First, Write For Yourself
If you can’t write for yourself, you probably can’t write for anyone else either.
Today I surfaced a quote by Scott Berkun. Scott’s on Substack, by the way. His tag is @berkun, and he’s well worth your follow.
He wrote this in a Note back in July:
‘If you can’t write for yourself, you probably can’t write for anyone else either.’
Scott Berkun
It’s clear enough, isn’t it? Write what you want to write. Everything else flows from this.
I’ll take this further. Everyone here can write, that’s the baseline. Yet not every author on Substack can write well. Unless you’ve had formal training in journalism or creative writing, chances are you need to put in big hours to get your writing skills from beginner, to acceptable, to master writer.
No criticism intended. We all follow the same path and it’s an easier path for some than for others.
Along that path you will see the advice, ‘write for your avatar.’ Your avatar is, of course, a potpourri of personalities that comprise your ideal reader. It’s a fictional profile that outlines their demographics, behaviours, motivations, pain points, and goals.
‘Successful businesses,’ you’re told, ‘use avatars to create products, services and marketing campaigns that resonate with your target market.’
The problem is, though, that your ideal reader is only ideal some of the time.
People are multidimensional. Your hotshot CEO works hard, yet Thursday nights he plays pickleball and every second Sunday he spends with the grandies. Your stay-at-home sourdough baker sings in a church choir and rides motocross every Tuesday morning.
Even you. You write on Substack and interact with others via comments and Notes. That’s your thing, your 5-9 job.
But it’s not 24/7. You are also an employee, a spouse, a parent, someone’s son or daughter, and you like pizza (but only once a week) You’re not an avatar. You’re a real person. Just like your ideal reader is a real person.

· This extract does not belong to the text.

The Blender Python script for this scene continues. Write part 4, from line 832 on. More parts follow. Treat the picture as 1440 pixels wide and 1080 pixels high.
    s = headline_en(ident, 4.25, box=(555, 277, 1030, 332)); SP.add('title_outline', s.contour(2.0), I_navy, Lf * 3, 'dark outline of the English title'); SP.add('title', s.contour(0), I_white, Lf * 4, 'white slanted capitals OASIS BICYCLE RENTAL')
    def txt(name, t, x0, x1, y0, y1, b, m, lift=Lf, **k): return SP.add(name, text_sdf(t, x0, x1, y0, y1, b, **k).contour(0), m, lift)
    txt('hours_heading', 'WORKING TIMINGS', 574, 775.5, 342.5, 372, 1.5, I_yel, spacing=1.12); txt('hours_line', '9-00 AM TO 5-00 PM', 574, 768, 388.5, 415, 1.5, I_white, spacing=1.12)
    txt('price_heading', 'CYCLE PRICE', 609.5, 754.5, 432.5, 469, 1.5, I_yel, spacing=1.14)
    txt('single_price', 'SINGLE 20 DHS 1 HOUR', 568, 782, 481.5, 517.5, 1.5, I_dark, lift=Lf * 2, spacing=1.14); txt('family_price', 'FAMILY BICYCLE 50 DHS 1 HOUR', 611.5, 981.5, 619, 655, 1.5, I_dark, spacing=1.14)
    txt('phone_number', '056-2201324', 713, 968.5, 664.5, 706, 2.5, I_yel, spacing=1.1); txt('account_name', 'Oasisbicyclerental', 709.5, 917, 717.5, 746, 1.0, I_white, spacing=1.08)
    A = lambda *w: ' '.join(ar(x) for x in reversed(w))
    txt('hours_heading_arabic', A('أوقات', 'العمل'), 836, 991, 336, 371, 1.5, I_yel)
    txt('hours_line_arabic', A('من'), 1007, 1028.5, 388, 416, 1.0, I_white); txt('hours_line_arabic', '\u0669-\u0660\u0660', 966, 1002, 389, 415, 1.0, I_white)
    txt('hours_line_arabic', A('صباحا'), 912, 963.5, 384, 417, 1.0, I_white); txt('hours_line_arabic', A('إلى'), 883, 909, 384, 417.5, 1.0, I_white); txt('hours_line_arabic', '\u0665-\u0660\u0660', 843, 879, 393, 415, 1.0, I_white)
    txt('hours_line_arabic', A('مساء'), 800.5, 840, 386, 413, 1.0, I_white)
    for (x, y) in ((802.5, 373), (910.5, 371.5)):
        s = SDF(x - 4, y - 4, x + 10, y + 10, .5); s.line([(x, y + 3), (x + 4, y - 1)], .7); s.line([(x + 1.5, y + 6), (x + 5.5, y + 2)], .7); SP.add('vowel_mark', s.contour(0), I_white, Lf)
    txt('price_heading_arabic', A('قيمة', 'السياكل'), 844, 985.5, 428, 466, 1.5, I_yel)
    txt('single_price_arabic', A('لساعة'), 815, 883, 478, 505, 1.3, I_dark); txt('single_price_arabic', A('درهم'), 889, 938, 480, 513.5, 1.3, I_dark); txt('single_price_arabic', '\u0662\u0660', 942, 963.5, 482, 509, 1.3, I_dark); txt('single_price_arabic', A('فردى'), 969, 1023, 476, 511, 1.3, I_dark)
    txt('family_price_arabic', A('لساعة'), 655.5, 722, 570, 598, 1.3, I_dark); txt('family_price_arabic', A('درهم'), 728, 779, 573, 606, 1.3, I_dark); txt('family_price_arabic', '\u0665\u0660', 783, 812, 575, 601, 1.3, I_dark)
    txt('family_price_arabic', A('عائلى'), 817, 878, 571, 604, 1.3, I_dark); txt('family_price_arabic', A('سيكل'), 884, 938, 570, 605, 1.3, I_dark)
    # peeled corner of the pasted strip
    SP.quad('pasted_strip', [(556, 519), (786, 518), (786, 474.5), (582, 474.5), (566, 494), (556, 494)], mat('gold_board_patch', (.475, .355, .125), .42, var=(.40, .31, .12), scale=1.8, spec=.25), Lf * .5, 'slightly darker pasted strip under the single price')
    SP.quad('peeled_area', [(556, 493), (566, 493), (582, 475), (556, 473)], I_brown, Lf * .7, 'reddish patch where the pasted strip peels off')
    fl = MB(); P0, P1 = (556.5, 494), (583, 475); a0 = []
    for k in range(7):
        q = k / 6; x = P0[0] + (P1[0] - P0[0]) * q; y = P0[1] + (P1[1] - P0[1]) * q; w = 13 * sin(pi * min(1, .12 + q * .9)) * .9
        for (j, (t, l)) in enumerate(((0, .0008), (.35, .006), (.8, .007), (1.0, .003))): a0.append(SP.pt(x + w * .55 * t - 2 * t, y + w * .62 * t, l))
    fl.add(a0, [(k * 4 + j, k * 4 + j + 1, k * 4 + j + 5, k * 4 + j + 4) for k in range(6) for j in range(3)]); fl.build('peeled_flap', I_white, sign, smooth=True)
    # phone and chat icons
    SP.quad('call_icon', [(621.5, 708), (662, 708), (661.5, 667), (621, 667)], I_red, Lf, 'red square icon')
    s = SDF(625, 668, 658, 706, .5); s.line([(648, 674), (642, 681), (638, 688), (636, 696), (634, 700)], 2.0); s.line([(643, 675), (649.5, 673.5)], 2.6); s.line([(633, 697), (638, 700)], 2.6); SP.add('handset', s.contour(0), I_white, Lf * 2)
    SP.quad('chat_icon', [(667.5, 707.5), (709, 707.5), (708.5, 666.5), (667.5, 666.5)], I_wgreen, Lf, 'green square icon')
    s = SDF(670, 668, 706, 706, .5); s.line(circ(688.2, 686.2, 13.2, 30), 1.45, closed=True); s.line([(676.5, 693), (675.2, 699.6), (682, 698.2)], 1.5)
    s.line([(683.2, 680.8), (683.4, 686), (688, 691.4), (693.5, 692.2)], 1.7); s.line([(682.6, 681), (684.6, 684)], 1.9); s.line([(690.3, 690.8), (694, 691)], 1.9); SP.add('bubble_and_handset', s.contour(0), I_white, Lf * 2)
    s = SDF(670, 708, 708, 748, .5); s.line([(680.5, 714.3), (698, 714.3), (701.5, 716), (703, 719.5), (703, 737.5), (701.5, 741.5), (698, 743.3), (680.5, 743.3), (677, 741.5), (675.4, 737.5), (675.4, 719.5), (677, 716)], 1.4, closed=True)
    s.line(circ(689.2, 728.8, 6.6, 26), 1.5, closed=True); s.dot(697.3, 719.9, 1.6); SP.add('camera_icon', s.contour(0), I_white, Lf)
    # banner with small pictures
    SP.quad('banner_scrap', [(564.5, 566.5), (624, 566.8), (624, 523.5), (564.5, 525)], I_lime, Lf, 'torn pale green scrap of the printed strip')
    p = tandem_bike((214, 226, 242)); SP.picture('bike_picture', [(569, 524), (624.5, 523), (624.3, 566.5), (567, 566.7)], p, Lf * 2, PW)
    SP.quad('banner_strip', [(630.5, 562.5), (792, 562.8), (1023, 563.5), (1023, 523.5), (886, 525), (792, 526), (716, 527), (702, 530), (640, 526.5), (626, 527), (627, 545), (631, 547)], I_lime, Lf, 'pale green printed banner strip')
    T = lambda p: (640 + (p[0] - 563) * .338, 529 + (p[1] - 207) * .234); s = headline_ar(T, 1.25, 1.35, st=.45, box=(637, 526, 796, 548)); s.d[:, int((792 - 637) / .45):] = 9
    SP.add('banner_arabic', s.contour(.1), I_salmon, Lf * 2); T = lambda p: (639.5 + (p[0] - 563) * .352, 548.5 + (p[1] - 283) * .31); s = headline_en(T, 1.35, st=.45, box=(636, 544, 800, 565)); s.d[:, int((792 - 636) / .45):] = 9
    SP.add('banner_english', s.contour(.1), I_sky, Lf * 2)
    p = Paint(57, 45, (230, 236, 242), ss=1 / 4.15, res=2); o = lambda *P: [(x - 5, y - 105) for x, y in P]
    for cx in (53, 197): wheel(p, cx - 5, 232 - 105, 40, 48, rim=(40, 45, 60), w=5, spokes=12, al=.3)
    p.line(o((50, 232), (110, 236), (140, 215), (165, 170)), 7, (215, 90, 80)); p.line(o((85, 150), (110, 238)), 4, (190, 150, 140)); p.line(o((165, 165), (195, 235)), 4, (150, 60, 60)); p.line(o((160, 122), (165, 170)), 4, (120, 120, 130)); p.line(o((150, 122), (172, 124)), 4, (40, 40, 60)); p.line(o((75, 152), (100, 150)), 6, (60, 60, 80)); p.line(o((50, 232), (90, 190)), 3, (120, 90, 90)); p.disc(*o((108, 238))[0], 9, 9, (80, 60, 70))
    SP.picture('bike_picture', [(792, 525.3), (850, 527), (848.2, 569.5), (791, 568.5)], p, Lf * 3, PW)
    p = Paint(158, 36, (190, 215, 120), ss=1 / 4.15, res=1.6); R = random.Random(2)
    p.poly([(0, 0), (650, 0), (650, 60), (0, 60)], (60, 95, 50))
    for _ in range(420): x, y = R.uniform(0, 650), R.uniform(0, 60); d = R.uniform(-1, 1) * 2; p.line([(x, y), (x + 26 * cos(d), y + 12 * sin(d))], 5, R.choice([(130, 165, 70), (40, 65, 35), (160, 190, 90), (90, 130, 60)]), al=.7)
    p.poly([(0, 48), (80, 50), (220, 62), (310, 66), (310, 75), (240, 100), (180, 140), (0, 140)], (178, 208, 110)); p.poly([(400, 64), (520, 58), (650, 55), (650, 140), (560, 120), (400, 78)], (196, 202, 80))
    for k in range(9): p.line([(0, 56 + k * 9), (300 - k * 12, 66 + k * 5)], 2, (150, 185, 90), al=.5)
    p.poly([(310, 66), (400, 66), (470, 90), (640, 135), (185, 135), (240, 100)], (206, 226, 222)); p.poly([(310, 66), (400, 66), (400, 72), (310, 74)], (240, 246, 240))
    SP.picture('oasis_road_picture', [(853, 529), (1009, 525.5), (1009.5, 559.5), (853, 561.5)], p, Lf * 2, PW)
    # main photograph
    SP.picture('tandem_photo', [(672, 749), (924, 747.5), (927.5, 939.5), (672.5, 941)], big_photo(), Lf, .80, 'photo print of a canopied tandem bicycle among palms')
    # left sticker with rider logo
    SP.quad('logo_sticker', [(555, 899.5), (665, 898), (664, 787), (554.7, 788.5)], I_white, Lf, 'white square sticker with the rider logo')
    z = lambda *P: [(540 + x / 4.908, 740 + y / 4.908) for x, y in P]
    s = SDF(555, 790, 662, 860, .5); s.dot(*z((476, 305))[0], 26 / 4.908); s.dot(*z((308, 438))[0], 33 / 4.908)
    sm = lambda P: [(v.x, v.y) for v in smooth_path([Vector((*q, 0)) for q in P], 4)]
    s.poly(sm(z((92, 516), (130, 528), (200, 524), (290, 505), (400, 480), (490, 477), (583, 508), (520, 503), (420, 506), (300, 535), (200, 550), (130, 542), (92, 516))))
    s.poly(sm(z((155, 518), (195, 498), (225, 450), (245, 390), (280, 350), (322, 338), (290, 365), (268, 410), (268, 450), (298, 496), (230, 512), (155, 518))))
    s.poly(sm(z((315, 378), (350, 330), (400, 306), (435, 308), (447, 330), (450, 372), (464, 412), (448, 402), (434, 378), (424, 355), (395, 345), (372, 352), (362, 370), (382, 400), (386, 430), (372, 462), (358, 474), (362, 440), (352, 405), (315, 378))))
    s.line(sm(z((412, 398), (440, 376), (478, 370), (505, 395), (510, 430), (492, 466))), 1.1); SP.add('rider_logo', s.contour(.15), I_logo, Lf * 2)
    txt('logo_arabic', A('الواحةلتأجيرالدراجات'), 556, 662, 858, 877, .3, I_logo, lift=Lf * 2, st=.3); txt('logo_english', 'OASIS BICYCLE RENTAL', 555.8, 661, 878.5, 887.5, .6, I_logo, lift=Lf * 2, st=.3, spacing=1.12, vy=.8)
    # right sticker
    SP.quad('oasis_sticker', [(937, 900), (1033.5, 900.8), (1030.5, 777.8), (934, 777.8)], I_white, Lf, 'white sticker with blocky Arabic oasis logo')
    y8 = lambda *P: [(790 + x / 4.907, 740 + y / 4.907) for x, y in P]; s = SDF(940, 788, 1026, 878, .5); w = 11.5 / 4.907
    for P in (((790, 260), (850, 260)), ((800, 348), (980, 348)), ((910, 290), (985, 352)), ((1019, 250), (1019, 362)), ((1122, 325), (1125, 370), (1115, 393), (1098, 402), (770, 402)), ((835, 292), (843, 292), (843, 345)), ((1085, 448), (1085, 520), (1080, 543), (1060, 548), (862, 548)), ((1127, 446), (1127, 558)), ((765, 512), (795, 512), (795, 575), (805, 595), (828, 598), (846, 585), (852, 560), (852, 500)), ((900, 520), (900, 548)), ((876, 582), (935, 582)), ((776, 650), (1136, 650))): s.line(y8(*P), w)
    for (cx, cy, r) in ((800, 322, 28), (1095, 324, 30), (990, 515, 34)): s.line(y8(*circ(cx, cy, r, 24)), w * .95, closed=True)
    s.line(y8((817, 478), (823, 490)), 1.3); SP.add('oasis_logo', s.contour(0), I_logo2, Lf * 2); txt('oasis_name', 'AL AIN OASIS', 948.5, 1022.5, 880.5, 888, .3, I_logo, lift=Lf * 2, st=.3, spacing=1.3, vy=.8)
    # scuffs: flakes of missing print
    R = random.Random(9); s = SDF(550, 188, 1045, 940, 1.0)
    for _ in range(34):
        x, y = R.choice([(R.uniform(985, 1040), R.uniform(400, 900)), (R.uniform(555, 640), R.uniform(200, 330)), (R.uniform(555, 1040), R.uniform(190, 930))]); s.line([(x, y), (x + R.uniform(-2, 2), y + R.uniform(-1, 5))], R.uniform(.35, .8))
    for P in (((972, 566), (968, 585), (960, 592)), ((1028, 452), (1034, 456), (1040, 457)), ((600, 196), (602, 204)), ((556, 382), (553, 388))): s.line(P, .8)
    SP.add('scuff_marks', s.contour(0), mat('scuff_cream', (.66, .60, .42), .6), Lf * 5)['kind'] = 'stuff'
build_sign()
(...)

Look, avatars are fine. They are a great visualisation tool to keep your writing focused. But if you want your humanity to shine through, also write about human things. Let them know that a real live person, not some soulless and fact-based AI, assembled the words they’re reading.
Full disclaimer. I have three avatars I write to, and a niche that pretty much decides the lane I want my newsletter, The Banana Stand, to stay in.
Then, articles like this happen. They bubble up out of nowhere, and they have almost nothing to do with my niche or my target audience.
I don’t care. I write and publish anyway.
Even if my words are clumsy and there’s no revenue-generating ‘call to action’ embedded. Because I now have another 511 words out in the wild that didn’t exist a couple of hours ago.
Scott’s quote made me pause when I read it earlier today. Now I’ve been able to give it context and think it through to the point of being able to write about it coherently.
That’s a win, don’t you think?
P.S. No AI megajoules were consumed in the writing of this article.